There was the case last month of the 6-year-old Chicago Tribune news article announcing United Airlines' bankruptcy on the South Florida Sun Sentinel's website (the two papers, like the Los Angeles Times, are owned by Tribune Co). By way of various computer gaffes at Tribune and Google News, plus a dollop of human error, the archived story was mistaken for a breaking development and was picked up by Bloomberg's financial news service, where it immediately triggered a panicked sell-off that hacked 70% off United's stock price in a matter of 10 minutes.
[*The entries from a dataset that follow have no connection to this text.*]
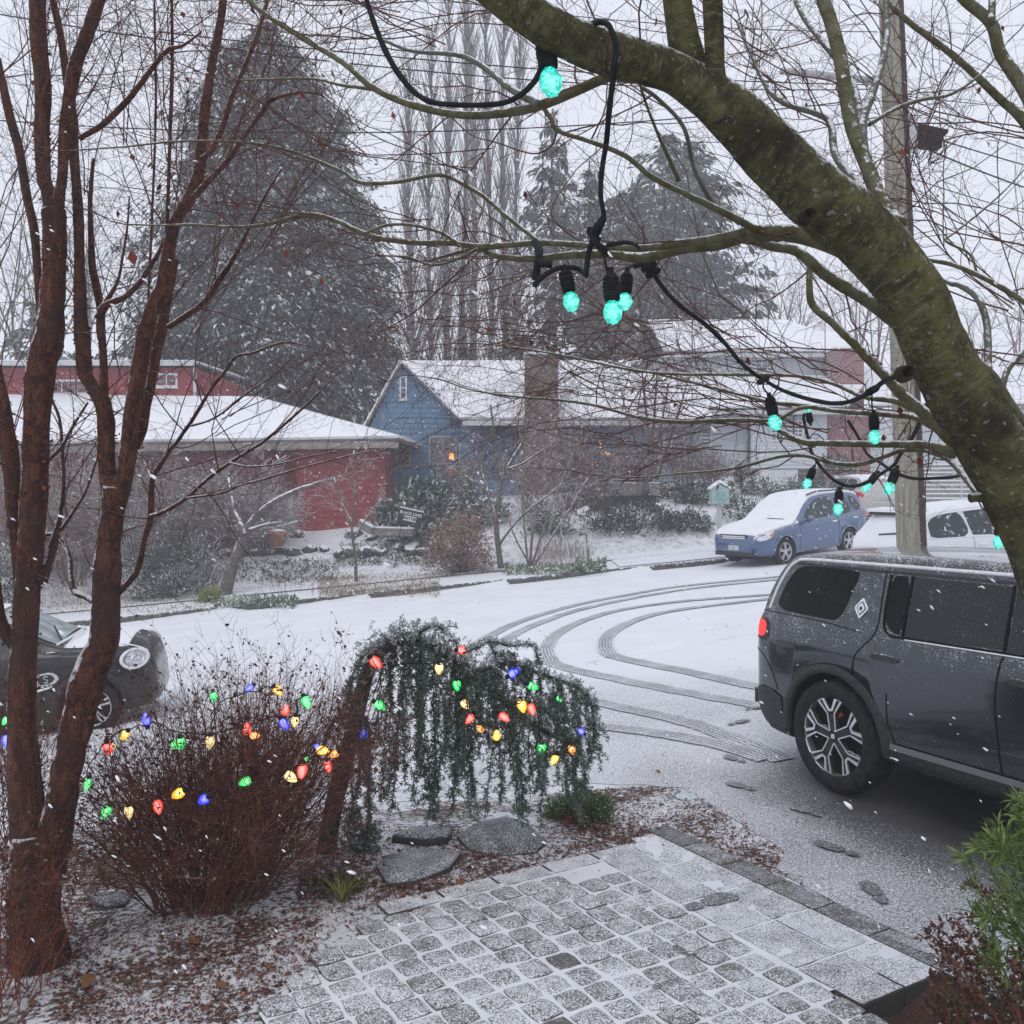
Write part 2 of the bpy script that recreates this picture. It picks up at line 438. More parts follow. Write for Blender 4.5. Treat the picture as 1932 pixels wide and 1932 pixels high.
# ---- tyre tracks pressed into the road snow
def track_mat():
    t = NT('tyre_track'); uv = t.n('ShaderNodeUVMap', uv_map='uv').outputs[0]
    sp = t.n('ShaderNodeSeparateXYZ'); t.l(uv, sp.inputs[0]); u, v = sp.outputs[0], sp.outputs[1]
    wv = t.math('ABSOLUTE', t.math('SINE', t.math('MULTIPLY', u, 5 * pi)))
    tr = t.math('SINE', t.math('MULTIPLY', v, 190.0))
    co = t.coord(); n = t.noise(60, 4, .7, co)
    k = t.math('ADD', t.math('MULTIPLY', wv, .6), t.math('MULTIPLY', tr, .09)); k = t.math('ADD', k, t.math('MULTIPLY', t.math('SUBTRACT', n, .5), 2.1)); k = t.math('ADD', k, t.math('MULTIPLY', t.math('SUBTRACT', t.noise(2.5, 3, .6, co), .5), .9))
    edge = t.ramp(t.math('ABSOLUTE', t.math('SUBTRACT', u, .5)), .38, .5, 0, 1.2)
    f = t.ramp(t.math('SUBTRACT', k, edge), .15, .55, 0, .95)
    col = t.mix(f, (.66, .67, .71), (.17, .17, .18))
    return t.fin(col, .7)
m_track = track_mat()
TR = [[(1500, 1086), (1291, 1106), (1180, 1124), (1080, 1144), (980, 1174), (913, 1207), (880, 1234), (856, 1262)],
      [(1500, 1091), (1291, 1113), (1114, 1146), (1013, 1178), (950, 1211), (928, 1240), (922, 1268), (932, 1300)],
      [(1500, 1117), (1450, 1123), (1291, 1135), (1180, 1150), (1114, 1167), (1055, 1194), (1032, 1222), (1038, 1246), (1062, 1260), (1147, 1279), (1290, 1308), (1450, 1336), (1530, 1350)],
      [(1500, 1124), (1450, 1131), (1291, 1150), (1214, 1166), (1160, 1190), (1142, 1212), (1150, 1234), (1182, 1246), (1291, 1268), (1430, 1298), (1530, 1320)],
      [(1090, 1318), (1120, 1326), (1286, 1362), (1353, 1384), (1420, 1410), (1480, 1438)],
      [(1090, 1366), (1120, 1372), (1230, 1385), (1330, 1402), (1400, 1420), (1450, 1436)]]
for k, tr in enumerate(TR):
    fn = lambda x, y: ground(x, y)
    pts = [PG(a, b) for a, b in tr]; pts = [Vector(q) for q in catmull([tuple(p) for p in pts], 9)]
    wd = .115; V = []; U = []; dist = 0; Q = []
    for i, p in enumerate(pts):
        t_ = (pts[min(i + 1, len(pts) - 1)] - pts[max(i - 1, 0)]); t_.z = 0; t_.normalize(); s = Vector((-t_.y, t_.x, 0))
        if i: dist += (p - pts[i - 1]).length
        for j in (-1, 1):
            q = p + s * (wd + random.uniform(-.012, .012)) * j; zz = ground(q.x, q.y); 
            V.append((q.x, q.y, zz + .016 + .0008 * k)); U.append(((j + 1) / 2, dist))
        if i: Q.append((2 * i - 2, 2 * i - 1, 2 * i + 1, 2 * i))
    me = np_mesh('tyre_track', V, Q, m_track)
    ul = me.uv_layers.new(name='uv'); ul.data.foreach_set('uv', np.array([U[l.vertex_index] for l in me.loops], np.float32).ravel())
    tag(link('tyre_track', me), kind='structure')

# ---- footprints: thin melted prints, sole and heel
m_print = drive_mat('footprint_wet', .47)
def footprint(dx, dy, ang, s=1., lift=.010):
    p = PG(dx, dy, PAT if patio_in(*PG(dx, dy, lambda x, y: .03).xy) else ground)
    sole = [(0, .15), (.03, .155), (.05, .12), (.055, .06), (.045, 0), (.03, -.04), (-.03, -.04), (-.045, 0), (-.05, .06), (-.04, .12)]
    heel = [(-.03, -.055), (.03, -.055), (.036, -.09), (.025, -.13), (0, -.14), (-.025, -.13), (-.036, -.09)]
    V = []; f = []
    for poly in (sole, heel):
        k = len(V); poly = chaikin(poly, 1)
        for x, y in poly:
            x += random.uniform(-.004, .004); y += random.uniform(-.004, .004)
            q = Matrix.Rotation(radians(ang), 2) @ Vector((x * s, y * s)); X, Y = p.x + q.x, p.y + q.y
            V.append((X, Y, (PAT(X, Y) if patio_in(X, Y) else ground(X, Y) + .010) + lift))
        f.append(tuple(range(k, k + len(poly)))[::-1] if False else tuple(range(k, k + len(poly))))
    mb = MB(); mb.add(V, f); o = mb.build('footprint', m_print)
    a = o.data.attributes.new('bare', 'FLOAT', 'POINT'); a.data.foreach_set('value', [.1] * len(V))
    tag(o, kind='structure')

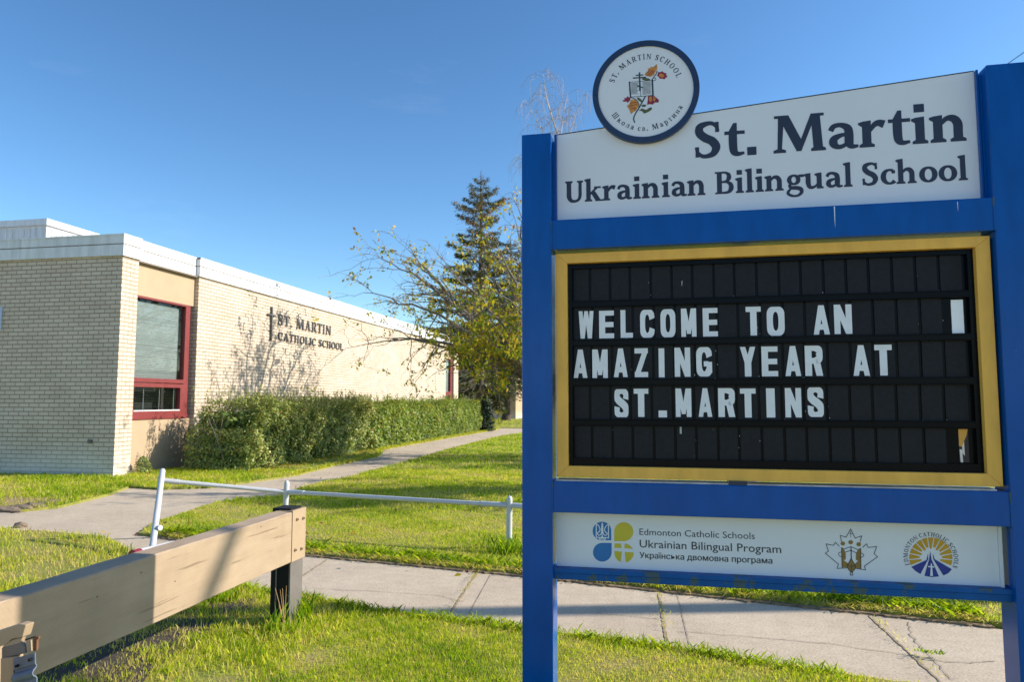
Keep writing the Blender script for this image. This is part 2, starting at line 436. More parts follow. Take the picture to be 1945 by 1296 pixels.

The Nasdaq had to halt trading on the stock for more than an hour while investors figured out what had gone wrong.

Then last week, an anonymous user of CNN's -- a loosely moderated site where users can submit homegrown news -- posted a report that Apple Inc.'s chief executive, Steve Jobs, had suffered a massive heart attack. The report was picked up by the popular technology blog Silicon Alley Insider, which contacted Apple for confirmation but not before posting the rumor, describing it as "a story of major consequence" that "no one else has reported."

When Apple got back to Silicon Alley Insider, the company denied the rumor, and CNN removed it, calling it "fraudulent." Still, in the story's half-hour life span, Apple shares fell more than 5% before partially rebounding. Securities and Exchange Commission investigators are reportedly looking into whether the rumor was started by someone trying to manipulate the stock.

Both stories underwent a now familiar alchemy, whereby junky Web rumors gain credibility the moment they're touched by a source that someone's heard of.

Sometimes the story passes through so many hands that assigning blame becomes academic. Was it Tribune's fault for letting an old story appear to be new or Google's fault for not knowing the difference, or was it the fault of the guy who believed Google when it offered a new-looking story or Bloomberg's fault for not vetting its contributors well enough? And what about the traders? Can't these highly paid professionals get someone to spend 10 minutes verifying these catastrophes?

Not so fast. Or rather, not so slow. "These things happen very, very quickly," said economist Robert Aliber of the University of Chicago. "The people who are closely involved probably don't have the time to do the checking. It's more important for them to be on the right side of the trade than to be library-type researchers."

You wouldn't get much further pinning the Jobs rumor on CNN, or Silicon Alley Insider, or even the hoaxer who posted the false report.

And, as Silicon Alley Insider Editor Henry Blodget pointed out, the crisis came and went in a flash. "The Web can certainly spread misinformation fast, but it's equally capable of spreading correct information fast. With the Steve Jobs heart attack story last week, the market had the rumor and the answer within half an hour -- and both were accessible to everyone."

But rumors by their nature are destabilizing.

Robert Bruner, dean of the University of Virginia Darden School of Business and author of "The Panic of 1907," said that at the center of every market scare, micro or macro, is a kind of disorientation that comes when some people know what's going on and others don't.

"Somebody asked me, 'So how is today's crisis different from the great crash of 1929?' And the answer is the speed, complexity and sheer scale" of the market system.

It's no coincidence that the same phrase describes the Web's central information problem as well. There are so many parties both producing and consuming information that it's impossible for everyone to be on the same page.

Just go to any trading floor, Bruner said. Besides the banks of TV screens and news feeds on the walls, "the traders have their own news sources, scanning the Internet, reading the blogs and chatter, looking to exploit the arrival of news advantageously."

Wall Street, in other words, has the Internet pumped directly into its brain. Just so, the two share the same exhilarating, maddening personality.